◆ GIVEN INSTRUCTION ◆
Take the material below and write it all out again exactly.

◆ SOURCE MATERIAL ◆
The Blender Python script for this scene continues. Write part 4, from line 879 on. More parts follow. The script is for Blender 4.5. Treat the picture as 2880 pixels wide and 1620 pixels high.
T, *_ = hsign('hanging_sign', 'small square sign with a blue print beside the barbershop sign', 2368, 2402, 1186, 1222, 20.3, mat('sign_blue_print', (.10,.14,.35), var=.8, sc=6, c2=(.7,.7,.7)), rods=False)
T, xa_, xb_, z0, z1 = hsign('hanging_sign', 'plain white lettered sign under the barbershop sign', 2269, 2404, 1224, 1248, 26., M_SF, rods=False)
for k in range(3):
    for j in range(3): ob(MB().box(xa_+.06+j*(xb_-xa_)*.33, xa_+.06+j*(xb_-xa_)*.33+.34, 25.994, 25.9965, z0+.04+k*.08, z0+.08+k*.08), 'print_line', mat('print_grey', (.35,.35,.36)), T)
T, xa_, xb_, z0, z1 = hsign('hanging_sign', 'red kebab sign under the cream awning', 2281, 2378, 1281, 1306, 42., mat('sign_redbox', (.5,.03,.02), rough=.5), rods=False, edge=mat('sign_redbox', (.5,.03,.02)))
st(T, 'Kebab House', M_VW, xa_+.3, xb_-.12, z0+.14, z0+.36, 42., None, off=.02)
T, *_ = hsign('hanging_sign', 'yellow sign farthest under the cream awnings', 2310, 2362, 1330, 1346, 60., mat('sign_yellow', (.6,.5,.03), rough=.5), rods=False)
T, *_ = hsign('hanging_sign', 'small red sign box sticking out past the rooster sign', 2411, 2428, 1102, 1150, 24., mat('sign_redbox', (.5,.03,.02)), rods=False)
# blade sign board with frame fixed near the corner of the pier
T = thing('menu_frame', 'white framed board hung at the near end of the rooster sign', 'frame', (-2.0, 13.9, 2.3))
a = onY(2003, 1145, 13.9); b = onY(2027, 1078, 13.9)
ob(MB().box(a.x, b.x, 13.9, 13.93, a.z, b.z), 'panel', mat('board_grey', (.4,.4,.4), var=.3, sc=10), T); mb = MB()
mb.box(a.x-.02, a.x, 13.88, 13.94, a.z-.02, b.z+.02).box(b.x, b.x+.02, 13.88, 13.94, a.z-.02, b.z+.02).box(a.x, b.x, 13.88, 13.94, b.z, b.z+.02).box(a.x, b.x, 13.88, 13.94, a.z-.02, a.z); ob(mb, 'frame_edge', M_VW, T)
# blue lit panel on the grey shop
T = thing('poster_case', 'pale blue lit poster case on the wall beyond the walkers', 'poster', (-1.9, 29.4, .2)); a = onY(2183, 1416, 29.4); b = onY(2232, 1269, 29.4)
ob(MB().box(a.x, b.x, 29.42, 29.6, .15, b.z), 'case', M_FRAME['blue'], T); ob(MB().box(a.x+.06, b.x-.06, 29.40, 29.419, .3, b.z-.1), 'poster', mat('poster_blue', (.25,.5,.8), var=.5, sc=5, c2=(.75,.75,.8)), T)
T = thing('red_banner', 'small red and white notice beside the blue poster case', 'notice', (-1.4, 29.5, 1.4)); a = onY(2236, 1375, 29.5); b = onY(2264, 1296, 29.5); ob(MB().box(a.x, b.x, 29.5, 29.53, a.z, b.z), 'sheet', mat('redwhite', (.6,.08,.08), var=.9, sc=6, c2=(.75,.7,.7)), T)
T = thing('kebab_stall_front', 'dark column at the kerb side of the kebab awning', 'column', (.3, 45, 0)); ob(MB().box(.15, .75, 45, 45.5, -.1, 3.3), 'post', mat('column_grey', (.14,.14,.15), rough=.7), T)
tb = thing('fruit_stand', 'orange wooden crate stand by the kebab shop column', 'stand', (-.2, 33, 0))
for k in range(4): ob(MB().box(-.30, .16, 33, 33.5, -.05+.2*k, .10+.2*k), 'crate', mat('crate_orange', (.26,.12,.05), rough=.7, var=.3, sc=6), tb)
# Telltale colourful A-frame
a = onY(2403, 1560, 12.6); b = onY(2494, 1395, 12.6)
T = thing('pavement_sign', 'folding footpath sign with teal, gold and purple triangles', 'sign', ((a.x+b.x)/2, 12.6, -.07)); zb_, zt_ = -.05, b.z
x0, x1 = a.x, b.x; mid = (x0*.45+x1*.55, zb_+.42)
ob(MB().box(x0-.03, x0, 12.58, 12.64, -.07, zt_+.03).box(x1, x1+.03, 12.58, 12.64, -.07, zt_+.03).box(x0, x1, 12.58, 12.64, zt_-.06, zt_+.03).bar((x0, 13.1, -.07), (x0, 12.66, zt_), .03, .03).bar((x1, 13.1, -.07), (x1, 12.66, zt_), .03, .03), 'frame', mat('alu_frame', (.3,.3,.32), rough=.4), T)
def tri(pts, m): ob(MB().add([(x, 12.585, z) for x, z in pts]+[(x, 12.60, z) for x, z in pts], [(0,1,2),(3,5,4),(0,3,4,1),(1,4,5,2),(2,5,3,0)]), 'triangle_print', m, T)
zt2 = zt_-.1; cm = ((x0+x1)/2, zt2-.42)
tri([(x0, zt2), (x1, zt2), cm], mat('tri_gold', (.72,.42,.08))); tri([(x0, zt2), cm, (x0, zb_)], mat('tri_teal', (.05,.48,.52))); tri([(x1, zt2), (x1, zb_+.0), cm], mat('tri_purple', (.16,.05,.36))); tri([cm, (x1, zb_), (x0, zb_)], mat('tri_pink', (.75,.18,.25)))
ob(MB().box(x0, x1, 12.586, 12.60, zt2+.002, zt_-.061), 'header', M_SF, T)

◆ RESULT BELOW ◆
The Blender Python script for this scene continues. Write part 4, from line 879 on. More parts follow. The script is for Blender 4.5. Treat the picture as 2880 pixels wide and 1620 pixels high.
T, *_ = hsign('hanging_sign', 'small square sign with a blue print beside the barbershop sign', 2368, 2402, 1186, 1222, 20.3, mat('sign_blue_print', (.10,.14,.35), var=.8, sc=6, c2=(.7,.7,.7)), rods=False)
T, xa_, xb_, z0, z1 = hsign('hanging_sign', 'plain white lettered sign under the barbershop sign', 2269, 2404, 1224, 1248, 26., M_SF, rods=False)
for k in range(3):
    for j in range(3): ob(MB().box(xa_+.06+j*(xb_-xa_)*.33, xa_+.06+j*(xb_-xa_)*.33+.34, 25.994, 25.9965, z0+.04+k*.08, z0+.08+k*.08), 'print_line', mat('print_grey', (.35,.35,.36)), T)
T, xa_, xb_, z0, z1 = hsign('hanging_sign', 'red kebab sign under the cream awning', 2281, 2378, 1281, 1306, 42., mat('sign_redbox', (.5,.03,.02), rough=.5), rods=False, edge=mat('sign_redbox', (.5,.03,.02)))
st(T, 'Kebab House', M_VW, xa_+.3, xb_-.12, z0+.14, z0+.36, 42., None, off=.02)
T, *_ = hsign('hanging_sign', 'yellow sign farthest under the cream awnings', 2310, 2362, 1330, 1346, 60., mat('sign_yellow', (.6,.5,.03), rough=.5), rods=False)
T, *_ = hsign('hanging_sign', 'small red sign box sticking out past the rooster sign', 2411, 2428, 1102, 1150, 24., mat('sign_redbox', (.5,.03,.02)), rods=False)
# blade sign board with frame fixed near the corner of the pier
T = thing('menu_frame', 'white framed board hung at the near end of the rooster sign', 'frame', (-2.0, 13.9, 2.3))
a = onY(2003, 1145, 13.9); b = onY(2027, 1078, 13.9)
ob(MB().box(a.x, b.x, 13.9, 13.93, a.z, b.z), 'panel', mat('board_grey', (.4,.4,.4), var=.3, sc=10), T); mb = MB()
mb.box(a.x-.02, a.x, 13.88, 13.94, a.z-.02, b.z+.02).box(b.x, b.x+.02, 13.88, 13.94, a.z-.02, b.z+.02).box(a.x, b.x, 13.88, 13.94, b.z, b.z+.02).box(a.x, b.x, 13.88, 13.94, a.z-.02, a.z); ob(mb, 'frame_edge', M_VW, T)
# blue lit panel on the grey shop
T = thing('poster_case', 'pale blue lit poster case on the wall beyond the walkers', 'poster', (-1.9, 29.4, .2)); a = onY(2183, 1416, 29.4); b = onY(2232, 1269, 29.4)
ob(MB().box(a.x, b.x, 29.42, 29.6, .15, b.z), 'case', M_FRAME['blue'], T); ob(MB().box(a.x+.06, b.x-.06, 29.40, 29.419, .3, b.z-.1), 'poster', mat('poster_blue', (.25,.5,.8), var=.5, sc=5, c2=(.75,.75,.8)), T)
T = thing('red_banner', 'small red and white notice beside the blue poster case', 'notice', (-1.4, 29.5, 1.4)); a = onY(2236, 1375, 29.5); b = onY(2264, 1296, 29.5); ob(MB().box(a.x, b.x, 29.5, 29.53, a.z, b.z), 'sheet', mat('redwhite', (.6,.08,.08), var=.9, sc=6, c2=(.75,.7,.7)), T)
T = thing('kebab_stall_front', 'dark column at the kerb side of the kebab awning', 'column', (.3, 45, 0)); ob(MB().box(.15, .75, 45, 45.5, -.1, 3.3), 'post', mat('column_grey', (.14,.14,.15), rough=.7), T)
tb = thing('fruit_stand', 'orange wooden crate stand by the kebab shop column', 'stand', (-.2, 33, 0))
for k in range(4): ob(MB().box(-.30, .16, 33, 33.5, -.05+.2*k, .10+.2*k), 'crate', mat('crate_orange', (.26,.12,.05), rough=.7, var=.3, sc=6), tb)
# Telltale colourful A-frame
a = onY(2403, 1560, 12.6); b = onY(2494, 1395, 12.6)
T = thing('pavement_sign', 'folding footpath sign with teal, gold and purple triangles', 'sign', ((a.x+b.x)/2, 12.6, -.07)); zb_, zt_ = -.05, b.z
x0, x1 = a.x, b.x; mid = (x0*.45+x1*.55, zb_+.42)
ob(MB().box(x0-.03, x0, 12.58, 12.64, -.07, zt_+.03).box(x1, x1+.03, 12.58, 12.64, -.07, zt_+.03).box(x0, x1, 12.58, 12.64, zt_-.06, zt_+.03).bar((x0, 13.1, -.07), (x0, 12.66, zt_), .03, .03).bar((x1, 13.1, -.07), (x1, 12.66, zt_), .03, .03), 'frame', mat('alu_frame', (.3,.3,.32), rough=.4), T)
def tri(pts, m): ob(MB().add([(x, 12.585, z) for x, z in pts]+[(x, 12.60, z) for x, z in pts], [(0,1,2),(3,5,4),(0,3,4,1),(1,4,5,2),(2,5,3,0)]), 'triangle_print', m, T)
zt2 = zt_-.1; cm = ((x0+x1)/2, zt2-.42)
tri([(x0, zt2), (x1, zt2), cm], mat('tri_gold', (.72,.42,.08))); tri([(x0, zt2), cm, (x0, zb_)], mat('tri_teal', (.05,.48,.52))); tri([(x1, zt2), (x1, zb_+.0), cm], mat('tri_purple', (.16,.05,.36))); tri([cm, (x1, zb_), (x0, zb_)], mat('tri_pink', (.75,.18,.25)))
ob(MB().box(x0, x1, 12.586, 12.60, zt2+.002, zt_-.061), 'header', M_SF, T)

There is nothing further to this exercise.